I
encourage you to watch the film "Copland Portrait" (described in my
article on Copland's cultural diplomacy activities) which you can find here. This is a USIA film and will help set you up for our presentation.
Secondly,
spend some time listening to the music of Charles Ives this weekend and
keep it in mind as you read the primary source article listed on the syllabus by Daryl Dayton, Music Advisor
of the US Information Agency during the 1970s. (Questions below)
Here is a small sampling of Ives's works.
Charles Ives playing his own Concord Sonata, 3rd movement - "The Alcotts". (1911-15; revised 1947):
One of Ives's most well-known orchestral works is The Unanswered Question (1906).

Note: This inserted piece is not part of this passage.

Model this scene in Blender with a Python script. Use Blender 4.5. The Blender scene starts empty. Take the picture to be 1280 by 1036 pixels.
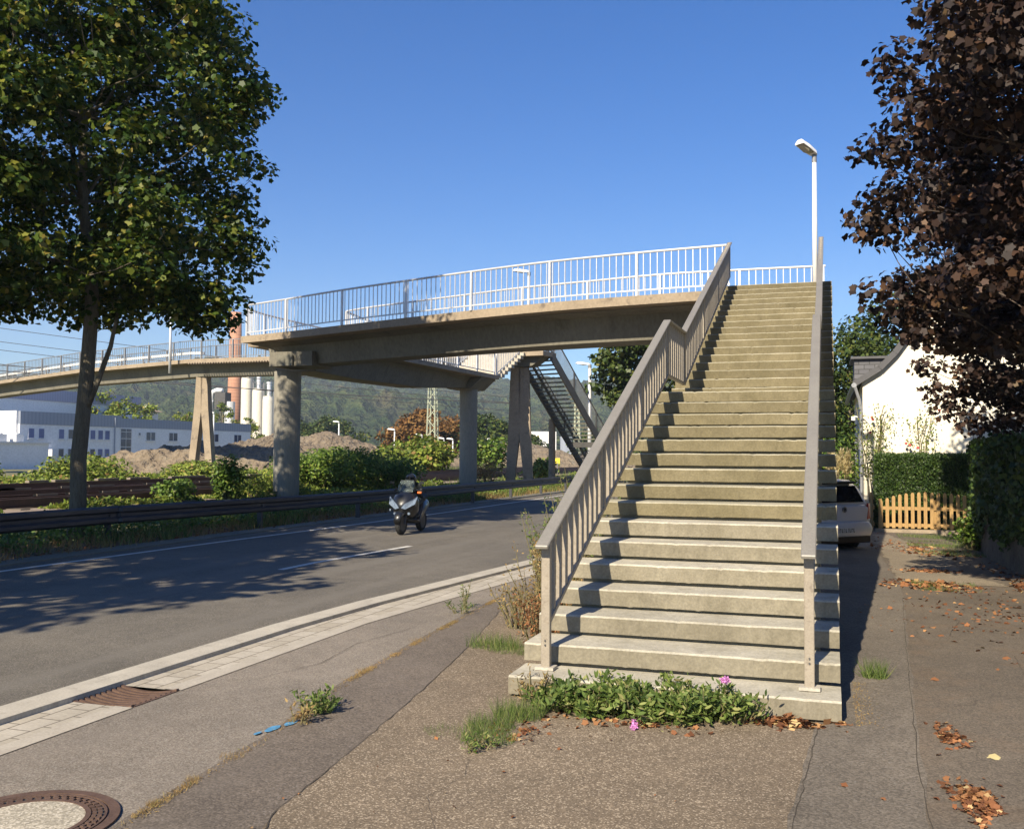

Listen out for three layers of music here: the strings represent "the
Silence of the Druids—who Know, See and Hear Nothing." The trumpet
then asks "The Perennial Question of Existence" and the woodwinds seek
"The Invisible Answer." Ultimately all that remains is the silence.
And
finally, one of his many songs. This is "The Things Our Fathers Loved,"
(1905) which features his characteristic mixture of musical nostalgia
and harmonic complexity. Within this song are quotes from a number of
old American songs, including "The Battle Cry of Freedom," "My Old
Kentucky Home," "On the Banks of the Wabash," "Come Thou Fount of Every
Blessing," and "In the Sweet By and By."
Given this repertoire, which of the reasons that Dayton describes in his articles for promoting Charles Ives above all other American composers through the USIA strike you as most significant and worthy of discussion? How can we contextualize them within the USIA's broader goals? How do Dayton's goals differ from those of the Music Advisory Panel who advised the State Department during the 1950s?